Todas as nações têm seus problemas econômicos, e o bloqueio econômico —para você que mencionou o realismo– não é de maneira nenhuma uma política realista. Os norte-americanos gostam de dizer que são um povo prático, um povo realista, mas temos visto muitas coisas que provam que não são muito realistas. E nos chamam de ilusos, sonhadores, e estamos provando que somos mais realistas, nossa política é mais realista do que a de vocês.
Lisa Howard: Como avalia a política do presidente De Gaulle ao reconhecer a China comunista?
Fidel Castro: Acho que é uma política bem inteligente, e isso é uma prova a mais de que a política dos Estados Unidos não é realista. Essa prova é outro exemplo. Eu acho que é uma política inteligente.

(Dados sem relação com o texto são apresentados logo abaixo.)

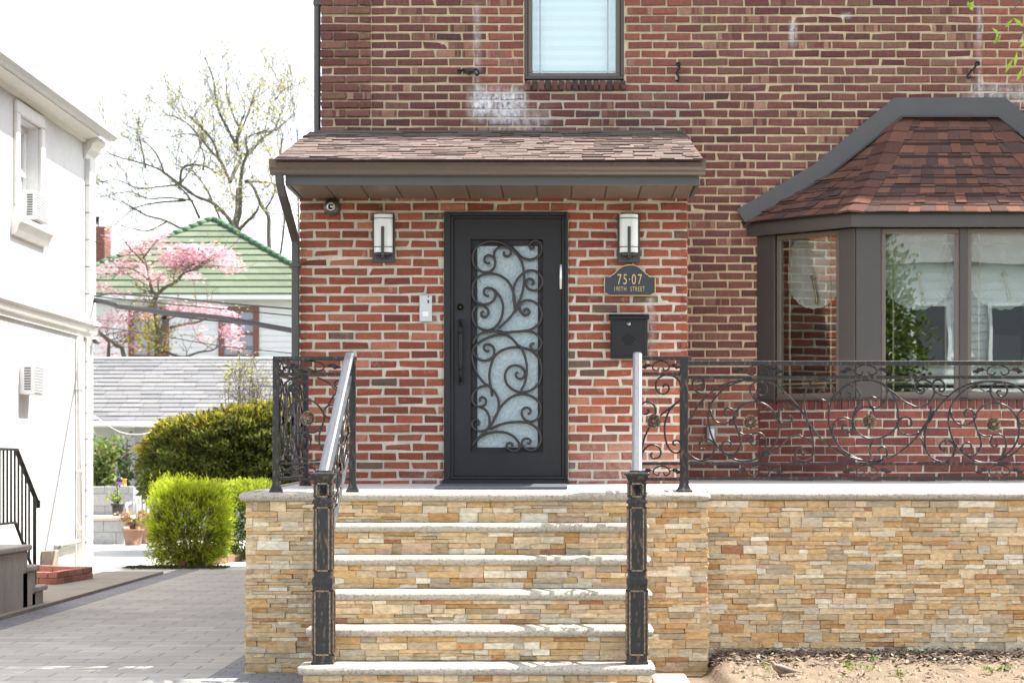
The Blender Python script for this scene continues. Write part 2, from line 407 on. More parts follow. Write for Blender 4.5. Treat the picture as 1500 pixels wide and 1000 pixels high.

Outra coisa: como você sabe, De Gaulle tem desempenhado um papel muito importante na França moderna. Minhas ideias, minhas ideias sociais e políticas, logicamente, são muito diferentes das de De Gaulle, mas De Gaulle tem trabalhado muito por França. Nos piores momentos da França desempenhou um papel importante. E agora França tem uma posição muito importante na arena internacional. E quando toma medidas como a desse reconhecimento, segue uma política muito inteligente. Sei que vocês não gostam dessa política, mas isso é a consequência dos seus erros, erros cometidos em muitos lugares. Mas não vou dar-lhes conselhos, acho que aprenderão com o tempo. Os ingleses…
Lisa Howard: Agora é minha vez. O quê gostaria que fizessem os Estados Unidos em relação com Cuba?
Fidel Castro: Viver em paz com Cuba. É o único. Desejamo-lo, e tenho a certeza de que seria a única política inteligente que os Estados Unidos poderiam adotar. Mas acho que se eu tentasse persuadi-los disso, muitos diriam que vamos a afundar-nos. Mas temos a certeza, estamos contentes. Podemos viver muito bem sem os Estados Unidos. Nós precisamos de paz, os Estados Unidos precisam de paz, o mundo precisa de paz.
Nossa política é uma política de paz. Acho que é uma boa política para todas as nações e, logicamente, para os Estados Unidos. Acho que vocês começaram a entender parte do problema. Começam a entender, e chegarão a entender. Ouvi um pescador dizer uma coisa muito sábia: que vocês tiveram muitas coisas durante um longo tempo e não apreciam as coisas simples. Era um pescador que veio viver aqui em Cuba. Tá vendo? Um norte-americano que quis vir viver em Cuba. Com o tempo, vocês chegarão a ser sábios como os ingleses, os franceses.
Os franceses tiveram muitos problemas coloniais no Vietnã, na Argélia. Assinaram a paz com Vietnã, assinaram a paz com Argélia. Agora têm boas relações com Argélia. E ninguém duvida de que seja uma política melhor para França que uma política de guerra com Argélia.
Mas, o quê se passou? Os franceses deixaram para atrás um problema e vocês o assumiram. Quando um governo sábio deixa para atrás um problema, vocês, que não são sábios, assumem-no. Isso é o que está acontecendo. Os ingleses também são sábios, mas vocês não.
Porém, a gente sente que queremos viver em paz, mas que vocês estão interessados em exportar sua revolução para toda a América Latina.
Devemos deixar em claro, muito em claro, que estamos em condições de viver em paz com todas as nações. Mas é necessário que os outros também nos deixem em paz.